▸ TASK PROMPT
Repeat the material below exactly, line for line.

▸ DATASET EXCERPT
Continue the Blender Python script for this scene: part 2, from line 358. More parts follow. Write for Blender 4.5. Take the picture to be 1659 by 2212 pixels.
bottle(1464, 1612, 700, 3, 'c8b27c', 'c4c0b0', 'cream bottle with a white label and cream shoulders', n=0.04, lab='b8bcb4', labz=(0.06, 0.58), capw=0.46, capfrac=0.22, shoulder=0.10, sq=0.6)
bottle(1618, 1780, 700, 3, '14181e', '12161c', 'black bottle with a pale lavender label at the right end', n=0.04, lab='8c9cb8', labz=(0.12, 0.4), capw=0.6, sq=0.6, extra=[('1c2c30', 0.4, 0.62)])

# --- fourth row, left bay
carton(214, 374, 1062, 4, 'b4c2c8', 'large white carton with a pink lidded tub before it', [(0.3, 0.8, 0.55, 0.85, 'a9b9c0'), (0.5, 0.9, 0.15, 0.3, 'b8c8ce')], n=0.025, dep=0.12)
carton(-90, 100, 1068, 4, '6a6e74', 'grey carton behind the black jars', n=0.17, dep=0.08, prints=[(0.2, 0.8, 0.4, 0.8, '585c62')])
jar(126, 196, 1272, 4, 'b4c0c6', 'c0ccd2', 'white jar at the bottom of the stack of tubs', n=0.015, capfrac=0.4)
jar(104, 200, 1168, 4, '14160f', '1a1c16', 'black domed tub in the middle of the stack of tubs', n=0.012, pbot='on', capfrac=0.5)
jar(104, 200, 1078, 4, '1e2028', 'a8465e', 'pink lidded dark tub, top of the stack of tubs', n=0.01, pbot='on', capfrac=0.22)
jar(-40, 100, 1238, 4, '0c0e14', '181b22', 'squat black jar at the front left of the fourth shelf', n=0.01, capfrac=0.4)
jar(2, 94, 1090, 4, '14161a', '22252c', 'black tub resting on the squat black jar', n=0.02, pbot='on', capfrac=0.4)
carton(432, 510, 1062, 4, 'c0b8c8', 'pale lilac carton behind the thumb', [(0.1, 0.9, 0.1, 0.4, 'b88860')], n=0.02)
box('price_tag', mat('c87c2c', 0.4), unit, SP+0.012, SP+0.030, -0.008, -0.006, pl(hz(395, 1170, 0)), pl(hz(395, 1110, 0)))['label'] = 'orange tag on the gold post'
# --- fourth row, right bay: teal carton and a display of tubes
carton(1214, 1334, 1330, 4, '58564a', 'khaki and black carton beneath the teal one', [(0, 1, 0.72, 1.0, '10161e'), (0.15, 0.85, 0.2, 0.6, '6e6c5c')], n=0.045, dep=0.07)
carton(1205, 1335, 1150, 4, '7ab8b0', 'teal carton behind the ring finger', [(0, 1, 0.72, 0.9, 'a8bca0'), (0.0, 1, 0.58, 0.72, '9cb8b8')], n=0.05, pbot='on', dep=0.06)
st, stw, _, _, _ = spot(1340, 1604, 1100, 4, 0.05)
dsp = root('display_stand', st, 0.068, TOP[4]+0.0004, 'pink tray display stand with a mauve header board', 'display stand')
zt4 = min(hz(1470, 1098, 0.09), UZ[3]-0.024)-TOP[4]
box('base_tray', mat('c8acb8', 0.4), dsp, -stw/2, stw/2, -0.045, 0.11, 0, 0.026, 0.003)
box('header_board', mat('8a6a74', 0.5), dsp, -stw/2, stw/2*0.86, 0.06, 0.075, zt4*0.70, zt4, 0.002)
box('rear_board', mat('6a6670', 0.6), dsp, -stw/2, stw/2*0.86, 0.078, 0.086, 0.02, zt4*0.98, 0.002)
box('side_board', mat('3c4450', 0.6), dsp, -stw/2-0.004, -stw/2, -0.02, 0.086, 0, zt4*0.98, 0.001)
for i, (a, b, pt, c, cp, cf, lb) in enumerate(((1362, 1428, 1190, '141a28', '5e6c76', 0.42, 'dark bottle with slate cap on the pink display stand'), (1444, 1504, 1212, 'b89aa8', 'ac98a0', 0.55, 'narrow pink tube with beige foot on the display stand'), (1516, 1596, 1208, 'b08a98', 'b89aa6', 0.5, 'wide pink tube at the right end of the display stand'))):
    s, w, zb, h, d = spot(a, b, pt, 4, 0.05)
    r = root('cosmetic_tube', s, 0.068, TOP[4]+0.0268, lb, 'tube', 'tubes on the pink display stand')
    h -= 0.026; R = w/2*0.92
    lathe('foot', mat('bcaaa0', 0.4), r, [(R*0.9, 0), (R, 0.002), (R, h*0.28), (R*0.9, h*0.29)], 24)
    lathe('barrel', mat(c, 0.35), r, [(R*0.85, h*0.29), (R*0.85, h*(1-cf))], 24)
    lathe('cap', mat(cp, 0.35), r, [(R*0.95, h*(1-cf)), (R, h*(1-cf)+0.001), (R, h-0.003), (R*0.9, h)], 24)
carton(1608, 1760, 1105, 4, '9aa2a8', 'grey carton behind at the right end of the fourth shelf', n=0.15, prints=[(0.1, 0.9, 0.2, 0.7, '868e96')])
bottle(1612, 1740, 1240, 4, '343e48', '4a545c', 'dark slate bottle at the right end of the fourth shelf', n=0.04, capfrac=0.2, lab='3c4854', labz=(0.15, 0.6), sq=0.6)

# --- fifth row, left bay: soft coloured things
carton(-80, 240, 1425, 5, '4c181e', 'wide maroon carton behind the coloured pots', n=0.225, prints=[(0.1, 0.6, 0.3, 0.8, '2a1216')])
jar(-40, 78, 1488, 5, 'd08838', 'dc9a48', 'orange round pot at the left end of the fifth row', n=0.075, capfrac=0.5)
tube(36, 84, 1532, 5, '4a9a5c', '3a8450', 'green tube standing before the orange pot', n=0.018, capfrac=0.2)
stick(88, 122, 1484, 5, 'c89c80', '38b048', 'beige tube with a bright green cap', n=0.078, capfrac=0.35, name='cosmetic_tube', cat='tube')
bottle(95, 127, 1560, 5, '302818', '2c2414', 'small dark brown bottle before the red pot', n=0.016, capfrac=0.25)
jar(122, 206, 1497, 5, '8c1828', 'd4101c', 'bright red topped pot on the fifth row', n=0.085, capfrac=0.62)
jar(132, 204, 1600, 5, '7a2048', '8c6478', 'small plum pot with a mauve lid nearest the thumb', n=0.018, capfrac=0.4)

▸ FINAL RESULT
Continue the Blender Python script for this scene: part 2, from line 358. More parts follow. Write for Blender 4.5. Take the picture to be 1659 by 2212 pixels.
bottle(1464, 1612, 700, 3, 'c8b27c', 'c4c0b0', 'cream bottle with a white label and cream shoulders', n=0.04, lab='b8bcb4', labz=(0.06, 0.58), capw=0.46, capfrac=0.22, shoulder=0.10, sq=0.6)
bottle(1618, 1780, 700, 3, '14181e', '12161c', 'black bottle with a pale lavender label at the right end', n=0.04, lab='8c9cb8', labz=(0.12, 0.4), capw=0.6, sq=0.6, extra=[('1c2c30', 0.4, 0.62)])

# --- fourth row, left bay
carton(214, 374, 1062, 4, 'b4c2c8', 'large white carton with a pink lidded tub before it', [(0.3, 0.8, 0.55, 0.85, 'a9b9c0'), (0.5, 0.9, 0.15, 0.3, 'b8c8ce')], n=0.025, dep=0.12)
carton(-90, 100, 1068, 4, '6a6e74', 'grey carton behind the black jars', n=0.17, dep=0.08, prints=[(0.2, 0.8, 0.4, 0.8, '585c62')])
jar(126, 196, 1272, 4, 'b4c0c6', 'c0ccd2', 'white jar at the bottom of the stack of tubs', n=0.015, capfrac=0.4)
jar(104, 200, 1168, 4, '14160f', '1a1c16', 'black domed tub in the middle of the stack of tubs', n=0.012, pbot='on', capfrac=0.5)
jar(104, 200, 1078, 4, '1e2028', 'a8465e', 'pink lidded dark tub, top of the stack of tubs', n=0.01, pbot='on', capfrac=0.22)
jar(-40, 100, 1238, 4, '0c0e14', '181b22', 'squat black jar at the front left of the fourth shelf', n=0.01, capfrac=0.4)
jar(2, 94, 1090, 4, '14161a', '22252c', 'black tub resting on the squat black jar', n=0.02, pbot='on', capfrac=0.4)
carton(432, 510, 1062, 4, 'c0b8c8', 'pale lilac carton behind the thumb', [(0.1, 0.9, 0.1, 0.4, 'b88860')], n=0.02)
box('price_tag', mat('c87c2c', 0.4), unit, SP+0.012, SP+0.030, -0.008, -0.006, pl(hz(395, 1170, 0)), pl(hz(395, 1110, 0)))['label'] = 'orange tag on the gold post'
# --- fourth row, right bay: teal carton and a display of tubes
carton(1214, 1334, 1330, 4, '58564a', 'khaki and black carton beneath the teal one', [(0, 1, 0.72, 1.0, '10161e'), (0.15, 0.85, 0.2, 0.6, '6e6c5c')], n=0.045, dep=0.07)
carton(1205, 1335, 1150, 4, '7ab8b0', 'teal carton behind the ring finger', [(0, 1, 0.72, 0.9, 'a8bca0'), (0.0, 1, 0.58, 0.72, '9cb8b8')], n=0.05, pbot='on', dep=0.06)
st, stw, _, _, _ = spot(1340, 1604, 1100, 4, 0.05)
dsp = root('display_stand', st, 0.068, TOP[4]+0.0004, 'pink tray display stand with a mauve header board', 'display stand')
zt4 = min(hz(1470, 1098, 0.09), UZ[3]-0.024)-TOP[4]
box('base_tray', mat('c8acb8', 0.4), dsp, -stw/2, stw/2, -0.045, 0.11, 0, 0.026, 0.003)
box('header_board', mat('8a6a74', 0.5), dsp, -stw/2, stw/2*0.86, 0.06, 0.075, zt4*0.70, zt4, 0.002)
box('rear_board', mat('6a6670', 0.6), dsp, -stw/2, stw/2*0.86, 0.078, 0.086, 0.02, zt4*0.98, 0.002)
box('side_board', mat('3c4450', 0.6), dsp, -stw/2-0.004, -stw/2, -0.02, 0.086, 0, zt4*0.98, 0.001)
for i, (a, b, pt, c, cp, cf, lb) in enumerate(((1362, 1428, 1190, '141a28', '5e6c76', 0.42, 'dark bottle with slate cap on the pink display stand'), (1444, 1504, 1212, 'b89aa8', 'ac98a0', 0.55, 'narrow pink tube with beige foot on the display stand'), (1516, 1596, 1208, 'b08a98', 'b89aa6', 0.5, 'wide pink tube at the right end of the display stand'))):
    s, w, zb, h, d = spot(a, b, pt, 4, 0.05)
    r = root('cosmetic_tube', s, 0.068, TOP[4]+0.0268, lb, 'tube', 'tubes on the pink display stand')
    h -= 0.026; R = w/2*0.92
    lathe('foot', mat('bcaaa0', 0.4), r, [(R*0.9, 0), (R, 0.002), (R, h*0.28), (R*0.9, h*0.29)], 24)
    lathe('barrel', mat(c, 0.35), r, [(R*0.85, h*0.29), (R*0.85, h*(1-cf))], 24)
    lathe('cap', mat(cp, 0.35), r, [(R*0.95, h*(1-cf)), (R, h*(1-cf)+0.001), (R, h-0.003), (R*0.9, h)], 24)
carton(1608, 1760, 1105, 4, '9aa2a8', 'grey carton behind at the right end of the fourth shelf', n=0.15, prints=[(0.1, 0.9, 0.2, 0.7, '868e96')])
bottle(1612, 1740, 1240, 4, '343e48', '4a545c', 'dark slate bottle at the right end of the fourth shelf', n=0.04, capfrac=0.2, lab='3c4854', labz=(0.15, 0.6), sq=0.6)

# --- fifth row, left bay: soft coloured things
carton(-80, 240, 1425, 5, '4c181e', 'wide maroon carton behind the coloured pots', n=0.225, prints=[(0.1, 0.6, 0.3, 0.8, '2a1216')])
jar(-40, 78, 1488, 5, 'd08838', 'dc9a48', 'orange round pot at the left end of the fifth row', n=0.075, capfrac=0.5)
tube(36, 84, 1532, 5, '4a9a5c', '3a8450', 'green tube standing before the orange pot', n=0.018, capfrac=0.2)
stick(88, 122, 1484, 5, 'c89c80', '38b048', 'beige tube with a bright green cap', n=0.078, capfrac=0.35, name='cosmetic_tube', cat='tube')
bottle(95, 127, 1560, 5, '302818', '2c2414', 'small dark brown bottle before the red pot', n=0.016, capfrac=0.25)
jar(122, 206, 1497, 5, '8c1828', 'd4101c', 'bright red topped pot on the fifth row', n=0.085, capfrac=0.62)
jar(132, 204, 1600, 5, '7a2048', '8c6478', 'small plum pot with a mauve lid nearest the thumb', n=0.018, capfrac=0.4)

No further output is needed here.